Ritual impurity – tum’ah – then can be seen as a function of the clarity of our consciousness, or lack of it. It is something that has to be removed, unblocked, or given a new frame and lens through which to understand what is happening and so change our response to it.

Suddenly this apparently irrational ritual of the red heifer has meaning – we have to do something to change our world view, do something to clarify our perceptions and to move on.

It is no accident I think that the sidra also contains the reporting of the deaths of first Miriam and then Aaron. When Aaron dies the community mourns and sheds tears for him for thirty days, but in the case of Miriam’s death the mourning is not reported – instead we are told that the source of the water dried up and the Israelites became thirsty and frightened.

A frequently quoted Midrash on this text tells us that Miriam had been the source of water for the Israelites, so that when she died the water too went away, but Rabbi Moshe Alsheich’s comment is I think more interesting – “Because they did not shed tears over the loss of Miriam the source of their water dried up”.

Because the children of Israel did not know what to do at the sudden loss of the woman who was the source of water, the source of life, their response was one of confusion – timtum – and of anger. We know about the anger because its most potent expression was that of Moses in response to the anger of the people. Against God’s instruction simply to speak to the rock he made an emotional speech accusing the people of rebellion and then he struck the rock not once but twice in front of the community, and the water poured out of it. Moses’ anger almost burns the page as we read it. Bereaved, lost, his world turned upside down, and with a community who are simply unable to cope with what has happened, his response is to give way to his fury – a completely human reaction but unfortunately not one that was helpful to anyone. Both he and the community are trapped in a state of tum’ah – blind confusion where no possibilities of renewal can be perceived, where everything is terrible and lost and lonely, and the future a bleak and frightening place.

The anger is the first response of the timtum, but it is ultimately a very damaging one – for this anger Moses and Aaron will not enter the Promised Land. The healing response comes after the death of Aaron when we are told “All the house of Israel bewailed Aaron for thirty days”. These tears are curative, part of the necessary process of mourning. And restorative life giving water comes in response to the waters shed in the tears.

The tears bring relief from tum’ah, from the intense confusion and pain and depression caused by the loss of Miriam and Aaron. But tears alone do not bring full cleansing – the waters of the ritual are mixed with the ashes of the red heifer, the emblematically perfect animal sacrificed for this ritual.

What can we use instead of the ashes to help ourselves out of the state of tum’ah?

Some mix whiskey with their water, but it will only help the tears to flow and ultimately prolong the state of timtum.

Some sacrifice themselves, their joy in life, their interest in the world, sinking into depression and despair.

Some sacrifice their future, holding on the state of anger and confusion, in order to punish the one who put them there.

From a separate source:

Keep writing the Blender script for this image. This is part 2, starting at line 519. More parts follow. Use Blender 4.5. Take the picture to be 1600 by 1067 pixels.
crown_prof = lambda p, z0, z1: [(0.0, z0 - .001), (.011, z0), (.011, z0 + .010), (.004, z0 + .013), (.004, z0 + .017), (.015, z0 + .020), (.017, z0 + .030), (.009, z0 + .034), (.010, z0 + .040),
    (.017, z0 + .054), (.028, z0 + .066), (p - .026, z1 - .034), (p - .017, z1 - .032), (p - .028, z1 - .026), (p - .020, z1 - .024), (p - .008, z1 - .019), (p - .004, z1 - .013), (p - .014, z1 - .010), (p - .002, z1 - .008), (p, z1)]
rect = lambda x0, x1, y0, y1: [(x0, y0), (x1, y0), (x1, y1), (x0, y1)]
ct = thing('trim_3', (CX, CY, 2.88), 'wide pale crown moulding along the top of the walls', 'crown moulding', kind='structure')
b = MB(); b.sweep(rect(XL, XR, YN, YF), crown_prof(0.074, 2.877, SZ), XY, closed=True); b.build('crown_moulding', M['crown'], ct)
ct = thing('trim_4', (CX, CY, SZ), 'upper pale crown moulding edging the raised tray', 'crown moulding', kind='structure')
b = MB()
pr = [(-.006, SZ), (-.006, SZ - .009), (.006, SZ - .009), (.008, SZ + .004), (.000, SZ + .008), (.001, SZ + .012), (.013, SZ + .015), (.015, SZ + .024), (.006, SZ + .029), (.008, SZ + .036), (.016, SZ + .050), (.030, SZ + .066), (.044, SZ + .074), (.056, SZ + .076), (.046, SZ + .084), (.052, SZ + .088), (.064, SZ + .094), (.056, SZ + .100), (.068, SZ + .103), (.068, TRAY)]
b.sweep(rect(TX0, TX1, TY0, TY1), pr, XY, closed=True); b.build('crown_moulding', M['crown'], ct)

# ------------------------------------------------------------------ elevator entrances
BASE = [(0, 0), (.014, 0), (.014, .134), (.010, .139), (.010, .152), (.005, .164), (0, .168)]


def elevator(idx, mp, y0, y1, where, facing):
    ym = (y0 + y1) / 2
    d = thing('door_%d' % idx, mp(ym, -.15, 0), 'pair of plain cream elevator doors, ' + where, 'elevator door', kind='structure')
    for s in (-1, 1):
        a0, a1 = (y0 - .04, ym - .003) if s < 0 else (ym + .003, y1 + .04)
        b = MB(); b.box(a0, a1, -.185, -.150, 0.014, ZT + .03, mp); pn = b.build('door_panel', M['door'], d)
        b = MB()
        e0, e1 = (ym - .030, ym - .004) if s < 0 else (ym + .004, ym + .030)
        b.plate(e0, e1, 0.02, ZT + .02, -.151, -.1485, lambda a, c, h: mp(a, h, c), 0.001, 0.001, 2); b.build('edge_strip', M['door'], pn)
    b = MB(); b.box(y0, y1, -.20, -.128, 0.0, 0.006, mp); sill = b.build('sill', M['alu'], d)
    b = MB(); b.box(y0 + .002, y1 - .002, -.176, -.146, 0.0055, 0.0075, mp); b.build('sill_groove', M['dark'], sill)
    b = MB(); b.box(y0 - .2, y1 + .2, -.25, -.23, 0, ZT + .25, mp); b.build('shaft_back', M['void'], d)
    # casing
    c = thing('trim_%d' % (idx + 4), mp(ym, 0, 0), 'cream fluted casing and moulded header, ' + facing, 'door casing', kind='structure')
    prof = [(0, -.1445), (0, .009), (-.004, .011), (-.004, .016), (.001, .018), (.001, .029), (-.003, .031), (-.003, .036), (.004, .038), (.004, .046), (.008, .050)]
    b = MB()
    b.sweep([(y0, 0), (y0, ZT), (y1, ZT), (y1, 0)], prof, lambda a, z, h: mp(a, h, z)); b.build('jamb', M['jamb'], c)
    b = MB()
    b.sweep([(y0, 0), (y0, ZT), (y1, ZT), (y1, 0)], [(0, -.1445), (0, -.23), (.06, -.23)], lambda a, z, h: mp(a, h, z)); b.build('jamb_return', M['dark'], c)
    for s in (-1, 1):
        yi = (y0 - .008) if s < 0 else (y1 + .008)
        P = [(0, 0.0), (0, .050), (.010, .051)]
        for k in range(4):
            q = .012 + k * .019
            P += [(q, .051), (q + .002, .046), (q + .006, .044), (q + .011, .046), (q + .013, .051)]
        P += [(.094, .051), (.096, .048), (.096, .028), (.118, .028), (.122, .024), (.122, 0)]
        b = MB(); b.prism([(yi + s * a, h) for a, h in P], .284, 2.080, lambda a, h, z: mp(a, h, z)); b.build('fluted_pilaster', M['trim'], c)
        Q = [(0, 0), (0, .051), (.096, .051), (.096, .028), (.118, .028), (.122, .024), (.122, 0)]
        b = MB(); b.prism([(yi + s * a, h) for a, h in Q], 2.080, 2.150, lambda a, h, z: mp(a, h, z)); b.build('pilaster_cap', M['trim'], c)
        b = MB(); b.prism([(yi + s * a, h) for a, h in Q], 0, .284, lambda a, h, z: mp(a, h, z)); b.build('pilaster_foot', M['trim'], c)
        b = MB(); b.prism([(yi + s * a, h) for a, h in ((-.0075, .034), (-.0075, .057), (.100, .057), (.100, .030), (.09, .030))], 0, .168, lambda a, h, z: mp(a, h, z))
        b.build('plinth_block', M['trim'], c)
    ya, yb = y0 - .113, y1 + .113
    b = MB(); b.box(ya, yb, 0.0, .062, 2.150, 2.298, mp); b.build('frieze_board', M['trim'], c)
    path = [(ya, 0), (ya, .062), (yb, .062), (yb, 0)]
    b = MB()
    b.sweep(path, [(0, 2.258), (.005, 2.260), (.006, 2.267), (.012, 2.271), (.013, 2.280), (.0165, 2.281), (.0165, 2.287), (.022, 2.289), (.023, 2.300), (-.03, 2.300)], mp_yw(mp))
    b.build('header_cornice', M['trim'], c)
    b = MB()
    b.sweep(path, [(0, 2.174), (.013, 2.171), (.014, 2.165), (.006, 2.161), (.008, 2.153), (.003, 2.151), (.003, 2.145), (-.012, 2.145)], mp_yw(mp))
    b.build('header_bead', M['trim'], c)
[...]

Many rabbinic traditions (BB10a) suggest that instead of ashes we use tzedakah – for as our liturgy for the Yamim Noraim tells us, tzedakah, acts of righteousness and charity, save from death (proverbs10:2) or at least will blunt the severity of the decree against us.

Tzedakah, deeds of righteousness and charity, along with our freely flowing tears and expressions of our inner pain, do seem to be the way towards cleansing ourselves from our state of tum’ah, our pain filled confusion of timtum. But it is hard to do. Maybe this is why the heifer of the bible had to be so perfect, so completely red, so unusual that few have ever been born. It is hard but not impossible. For the people did it – they learned to mourn for Aaron fully, they learned to let go of the feelings of fear and confusion and express them in a structured and ultimately contained way. Only after that did they begin to live again, and to go on to new things, symbolised by the water which once again was accessible to them, the living waters of restoration and new ways of being.